YA Deals By The Numbers, Part Three

We've looked at

young adult book deals by genre

, and we've looked at

YA deals by debut and quantity

. In this final break down, we find that (surprise!) contemporary and nonfiction tend to sell in single book deals, while paranormal and dystopian rule the trilogies. However, when you get to 4 books or more per deal, the playing field levels out again, and dystopian gets left behind.

Here's a closer look:

(click to expand)

So that's it for YA deals from the past year. In the immortal words of Wayne Campbell, "We hope you found it entertaining, whimsical yet relevant, with an underlying revisionist conceit that belied its emotional attachments to the subject matter." (Or, in the immortal words of Garth Algar, "I just hope you didn't think it sucked.")

And if you have not seen Wayne's World, that made absolutely no sense.

If you'd like to help with future graphs, leave suggestions in the comments, or enter my

t-shirt giveaway.

(That at least makes sense if you click the link! Really!)

Disclaimers:

  1. Still terrible at math.

  2. Any deal that didn't specify two or more books sold was counted as a single title.

  3. These figures were taken from Publisher's Marketplace deal reporting. I didn't download any statistics from their website. I counted the deals manually and assigned my own categories when necessary.

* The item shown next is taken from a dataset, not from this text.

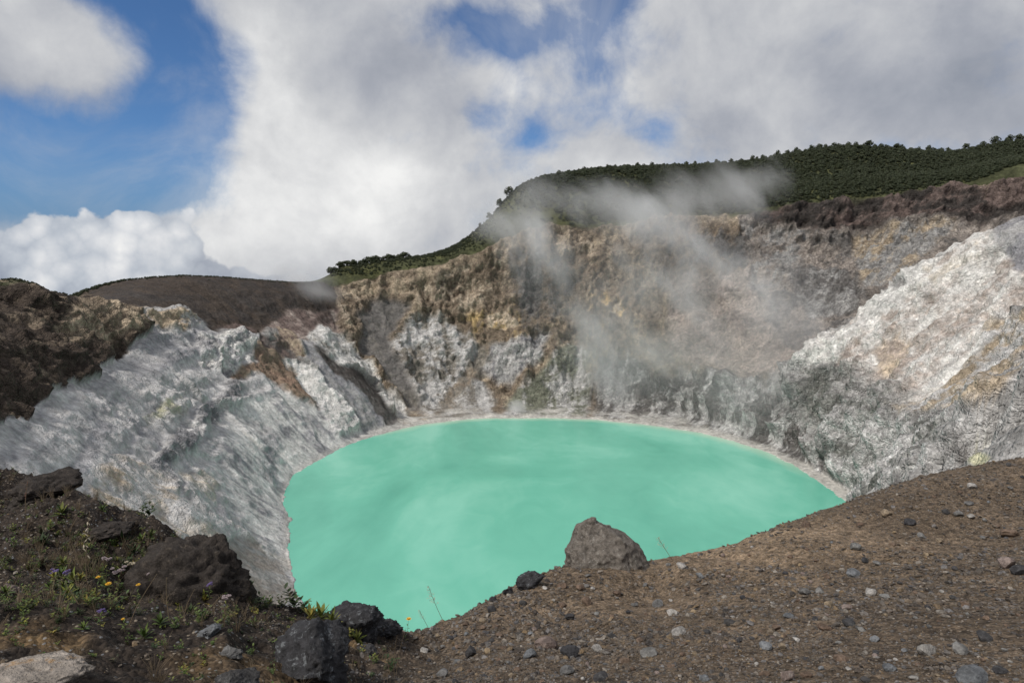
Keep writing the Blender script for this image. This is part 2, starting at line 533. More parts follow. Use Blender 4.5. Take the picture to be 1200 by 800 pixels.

  4. Once, in fourth grade, long division made me cry.

  5. I tried to divide up the genres more specifically, per your requests on the first post, but I may have mis-categorized a few things. This also means the numbers here won't exactly match the numbers in the first post.

  6. Some agents and editors choose not to list deals in Publisher's Marketplace, so these charts are not a full representation of YA publishing.

  7. I haven't included the selling of foreign rights in these numbers.

  8. If you haven't seen Wayne's World, GO WATCH IT. But skip the sequel.

  9. Sometimes I make fun of my husband for failing out of Calculus III with a 7%. I leave out the fact that he was a sophomore. In high school. And I never even took Cal I. I took "applied discreet mathematics" and got the hell out of the math building.